Extract every line below that contains the word "parts".
- - -
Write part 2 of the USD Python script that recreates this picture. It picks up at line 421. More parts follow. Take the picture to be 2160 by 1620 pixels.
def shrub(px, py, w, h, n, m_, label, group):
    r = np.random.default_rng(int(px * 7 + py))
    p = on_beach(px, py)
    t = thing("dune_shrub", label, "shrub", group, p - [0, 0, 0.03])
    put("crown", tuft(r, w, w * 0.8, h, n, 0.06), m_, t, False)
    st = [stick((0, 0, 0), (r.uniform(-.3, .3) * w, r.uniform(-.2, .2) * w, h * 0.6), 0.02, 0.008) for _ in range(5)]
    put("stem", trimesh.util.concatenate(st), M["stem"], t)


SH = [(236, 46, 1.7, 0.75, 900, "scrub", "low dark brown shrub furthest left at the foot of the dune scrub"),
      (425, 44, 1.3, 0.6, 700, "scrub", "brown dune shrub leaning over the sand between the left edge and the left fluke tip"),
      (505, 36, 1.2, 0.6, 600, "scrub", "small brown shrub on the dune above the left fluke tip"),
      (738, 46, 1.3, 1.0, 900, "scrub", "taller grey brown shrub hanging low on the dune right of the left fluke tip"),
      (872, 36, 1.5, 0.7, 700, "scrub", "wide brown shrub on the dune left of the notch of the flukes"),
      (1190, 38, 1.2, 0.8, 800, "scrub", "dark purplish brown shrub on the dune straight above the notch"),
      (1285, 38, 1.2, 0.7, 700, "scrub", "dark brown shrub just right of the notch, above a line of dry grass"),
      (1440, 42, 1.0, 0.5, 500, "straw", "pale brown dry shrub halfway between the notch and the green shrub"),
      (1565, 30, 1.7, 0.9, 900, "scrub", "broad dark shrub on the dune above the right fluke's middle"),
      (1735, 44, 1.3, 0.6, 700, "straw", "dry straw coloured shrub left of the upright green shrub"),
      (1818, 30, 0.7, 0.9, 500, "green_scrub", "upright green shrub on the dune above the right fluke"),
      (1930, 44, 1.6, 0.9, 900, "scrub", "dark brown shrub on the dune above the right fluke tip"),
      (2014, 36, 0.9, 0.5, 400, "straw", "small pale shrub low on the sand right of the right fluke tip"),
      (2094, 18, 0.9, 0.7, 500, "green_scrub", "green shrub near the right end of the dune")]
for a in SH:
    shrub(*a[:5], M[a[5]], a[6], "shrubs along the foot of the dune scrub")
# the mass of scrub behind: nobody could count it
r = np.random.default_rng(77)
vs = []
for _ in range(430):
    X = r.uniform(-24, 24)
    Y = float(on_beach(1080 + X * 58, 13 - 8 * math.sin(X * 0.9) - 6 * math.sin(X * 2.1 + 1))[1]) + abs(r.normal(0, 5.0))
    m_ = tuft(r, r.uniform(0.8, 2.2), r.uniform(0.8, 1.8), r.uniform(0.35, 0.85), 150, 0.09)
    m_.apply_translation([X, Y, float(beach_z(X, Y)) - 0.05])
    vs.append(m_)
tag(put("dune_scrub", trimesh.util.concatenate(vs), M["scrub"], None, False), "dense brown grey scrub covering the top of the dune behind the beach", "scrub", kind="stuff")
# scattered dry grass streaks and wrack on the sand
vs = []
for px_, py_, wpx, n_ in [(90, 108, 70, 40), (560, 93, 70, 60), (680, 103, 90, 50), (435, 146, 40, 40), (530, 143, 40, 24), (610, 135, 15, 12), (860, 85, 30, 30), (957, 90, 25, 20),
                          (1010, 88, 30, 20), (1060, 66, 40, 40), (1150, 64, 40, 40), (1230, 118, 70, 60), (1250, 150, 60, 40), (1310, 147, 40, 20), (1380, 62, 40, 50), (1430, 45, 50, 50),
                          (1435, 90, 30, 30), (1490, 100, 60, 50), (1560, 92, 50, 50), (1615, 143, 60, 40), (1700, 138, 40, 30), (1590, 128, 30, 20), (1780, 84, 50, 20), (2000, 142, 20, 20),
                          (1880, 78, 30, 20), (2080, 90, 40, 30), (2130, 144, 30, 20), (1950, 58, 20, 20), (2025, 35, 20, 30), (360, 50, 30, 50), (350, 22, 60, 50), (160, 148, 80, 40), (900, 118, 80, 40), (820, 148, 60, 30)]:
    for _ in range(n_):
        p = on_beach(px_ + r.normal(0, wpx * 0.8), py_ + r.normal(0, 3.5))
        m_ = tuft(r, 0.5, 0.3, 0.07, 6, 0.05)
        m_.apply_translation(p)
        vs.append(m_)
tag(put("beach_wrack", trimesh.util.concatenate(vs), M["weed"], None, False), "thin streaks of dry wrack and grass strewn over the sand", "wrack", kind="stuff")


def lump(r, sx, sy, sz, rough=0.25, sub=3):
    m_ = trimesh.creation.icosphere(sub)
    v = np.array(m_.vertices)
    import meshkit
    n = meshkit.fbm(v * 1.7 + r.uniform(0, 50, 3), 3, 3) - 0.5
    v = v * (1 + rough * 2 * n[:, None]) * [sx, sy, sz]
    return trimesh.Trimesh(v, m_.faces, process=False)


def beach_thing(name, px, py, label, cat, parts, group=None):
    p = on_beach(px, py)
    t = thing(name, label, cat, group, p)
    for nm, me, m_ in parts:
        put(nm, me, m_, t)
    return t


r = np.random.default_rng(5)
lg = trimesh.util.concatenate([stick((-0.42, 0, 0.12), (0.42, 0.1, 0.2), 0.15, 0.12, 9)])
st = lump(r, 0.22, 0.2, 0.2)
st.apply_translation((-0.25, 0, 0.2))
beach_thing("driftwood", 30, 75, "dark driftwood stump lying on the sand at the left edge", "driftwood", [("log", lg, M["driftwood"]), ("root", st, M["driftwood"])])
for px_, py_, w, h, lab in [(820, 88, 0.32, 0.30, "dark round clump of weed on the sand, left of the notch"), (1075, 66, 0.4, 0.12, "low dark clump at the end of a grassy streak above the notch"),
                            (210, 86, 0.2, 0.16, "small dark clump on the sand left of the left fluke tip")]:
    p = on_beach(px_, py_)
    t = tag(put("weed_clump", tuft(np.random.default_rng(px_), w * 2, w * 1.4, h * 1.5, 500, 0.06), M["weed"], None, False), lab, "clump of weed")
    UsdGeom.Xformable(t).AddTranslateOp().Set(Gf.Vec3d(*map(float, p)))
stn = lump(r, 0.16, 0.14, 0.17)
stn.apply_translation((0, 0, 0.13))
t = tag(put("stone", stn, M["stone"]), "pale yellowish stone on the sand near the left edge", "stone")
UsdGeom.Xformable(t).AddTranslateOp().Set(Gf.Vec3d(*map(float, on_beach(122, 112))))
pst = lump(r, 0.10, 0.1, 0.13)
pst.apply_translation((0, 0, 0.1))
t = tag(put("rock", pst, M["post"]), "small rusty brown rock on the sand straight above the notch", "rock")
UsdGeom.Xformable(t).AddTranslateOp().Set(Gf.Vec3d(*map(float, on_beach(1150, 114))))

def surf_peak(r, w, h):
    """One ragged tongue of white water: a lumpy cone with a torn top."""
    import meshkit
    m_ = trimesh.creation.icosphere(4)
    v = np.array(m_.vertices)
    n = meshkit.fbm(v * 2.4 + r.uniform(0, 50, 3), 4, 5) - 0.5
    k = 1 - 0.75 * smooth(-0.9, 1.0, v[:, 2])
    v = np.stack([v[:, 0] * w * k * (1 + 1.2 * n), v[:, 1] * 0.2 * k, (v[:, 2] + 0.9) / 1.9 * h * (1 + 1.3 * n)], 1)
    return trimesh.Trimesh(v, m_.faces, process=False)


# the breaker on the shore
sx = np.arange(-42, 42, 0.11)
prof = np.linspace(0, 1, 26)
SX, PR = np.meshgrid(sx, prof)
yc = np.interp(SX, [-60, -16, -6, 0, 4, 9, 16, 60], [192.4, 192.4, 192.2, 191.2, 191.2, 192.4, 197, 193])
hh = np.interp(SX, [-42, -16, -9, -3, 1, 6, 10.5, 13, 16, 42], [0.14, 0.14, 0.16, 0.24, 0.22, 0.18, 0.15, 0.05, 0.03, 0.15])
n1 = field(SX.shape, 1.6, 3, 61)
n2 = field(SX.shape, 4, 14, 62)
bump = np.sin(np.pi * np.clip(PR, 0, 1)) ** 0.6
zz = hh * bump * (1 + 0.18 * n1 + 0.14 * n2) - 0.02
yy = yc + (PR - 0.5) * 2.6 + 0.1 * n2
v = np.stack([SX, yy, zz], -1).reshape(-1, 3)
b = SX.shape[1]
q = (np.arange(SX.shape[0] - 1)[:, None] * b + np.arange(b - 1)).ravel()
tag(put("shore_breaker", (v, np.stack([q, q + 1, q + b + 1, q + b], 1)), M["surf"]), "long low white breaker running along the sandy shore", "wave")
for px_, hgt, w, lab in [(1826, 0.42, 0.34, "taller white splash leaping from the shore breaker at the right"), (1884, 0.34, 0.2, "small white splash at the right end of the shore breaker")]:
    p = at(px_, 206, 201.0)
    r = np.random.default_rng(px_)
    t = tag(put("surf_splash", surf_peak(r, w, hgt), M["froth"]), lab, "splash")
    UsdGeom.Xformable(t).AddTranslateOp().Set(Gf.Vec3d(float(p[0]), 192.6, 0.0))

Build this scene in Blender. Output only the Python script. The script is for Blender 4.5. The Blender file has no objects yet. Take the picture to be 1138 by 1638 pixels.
- - -
| Expected answer |
Write part 2 of the USD Python script that recreates this picture. It picks up at line 421. More parts follow. Take the picture to be 2160 by 1620 pixels.
def beach_thing(name, px, py, label, cat, parts, group=None):
    for nm, me, m_ in parts:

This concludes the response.